The magazine focuses on minority issues in higher education produces the rankings annually by counting the degrees awarded to separate minority groups and then the institution with the greatest total.
The rankings are based on information each institution submits to the Department of Education from the previous school year. The most recent numbers reflect the 2008-09 school year.
Statistics from Diverse show that MDC awarded more than 6,000 associate’s degrees to minorities for the 2008-2009 school year. That number does not include the 171 bachelor’s degrees or the 1,105 certificates MDC awarded during that period.
Frederic Toney, North Campus academic advisement and career services assistant director, said that advisers are one of the key contributors when it comes to helping students graduate and transfer.
“We are a roadmap,” Toney said. “We help to make sure students position themselves when they leave here, to walk across the stage at graduation and right into another college or university.”
Miami Dade College, one of the few institutions with an open door policy, first opened in 1960 as Dade County Junior College.

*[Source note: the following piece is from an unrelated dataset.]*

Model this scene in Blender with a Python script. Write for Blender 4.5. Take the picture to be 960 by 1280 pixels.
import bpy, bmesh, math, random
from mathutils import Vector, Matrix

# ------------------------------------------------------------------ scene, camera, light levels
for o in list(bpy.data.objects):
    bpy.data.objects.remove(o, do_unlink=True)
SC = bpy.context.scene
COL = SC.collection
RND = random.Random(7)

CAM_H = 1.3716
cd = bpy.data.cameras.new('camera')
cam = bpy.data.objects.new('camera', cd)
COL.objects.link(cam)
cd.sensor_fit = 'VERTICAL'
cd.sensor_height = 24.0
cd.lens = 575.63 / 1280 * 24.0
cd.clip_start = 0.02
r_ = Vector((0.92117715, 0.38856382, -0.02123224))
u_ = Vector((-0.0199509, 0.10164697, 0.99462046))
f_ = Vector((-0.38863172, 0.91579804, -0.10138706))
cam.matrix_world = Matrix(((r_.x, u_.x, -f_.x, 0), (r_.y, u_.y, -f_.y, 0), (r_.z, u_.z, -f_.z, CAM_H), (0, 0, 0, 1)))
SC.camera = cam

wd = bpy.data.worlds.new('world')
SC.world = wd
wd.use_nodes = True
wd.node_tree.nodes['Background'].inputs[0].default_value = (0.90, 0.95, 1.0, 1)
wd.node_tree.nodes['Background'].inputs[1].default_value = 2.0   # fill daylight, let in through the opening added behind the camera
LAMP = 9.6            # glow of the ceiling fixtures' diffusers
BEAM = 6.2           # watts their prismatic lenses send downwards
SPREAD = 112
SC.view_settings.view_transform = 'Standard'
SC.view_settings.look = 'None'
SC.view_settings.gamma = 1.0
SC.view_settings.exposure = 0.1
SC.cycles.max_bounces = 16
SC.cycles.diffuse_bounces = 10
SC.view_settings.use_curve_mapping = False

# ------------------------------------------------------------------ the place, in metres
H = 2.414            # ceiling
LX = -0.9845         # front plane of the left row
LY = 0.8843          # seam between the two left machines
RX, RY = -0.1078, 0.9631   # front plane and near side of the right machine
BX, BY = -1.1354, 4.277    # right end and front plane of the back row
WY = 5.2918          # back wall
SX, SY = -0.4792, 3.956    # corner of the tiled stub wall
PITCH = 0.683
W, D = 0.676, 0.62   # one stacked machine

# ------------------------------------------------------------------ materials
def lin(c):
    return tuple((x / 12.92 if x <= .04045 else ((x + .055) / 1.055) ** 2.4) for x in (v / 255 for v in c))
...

Now, 50 years later, the college has conferred thousands of degrees and has continued to reinforce its motto that "opportunity changes everything."
The College has eight campuses and more than 170,000 students.
Toney, an employee in student services at the college since November 2004, added that MDC’s best characteristic as an institution of higher education-is that it has an open door policy.
“We are a college that is open to the entire community, where anyone is welcome,” said Toney.
A Fall 2008 enrollment study by the college’s institutional research department shows that 52 percent of MDC students were first generation college graduates.
North Campus student Christelle Fleurius, who graduated this past May with her sister Martine Fleurius, is one such case.
Christelle Fleurius, a Haitian-American student, who was accepted into American University in Washington D.C., credits MDC with preparing her for her future endeavors.
“I really learned so much,” Fleurius said.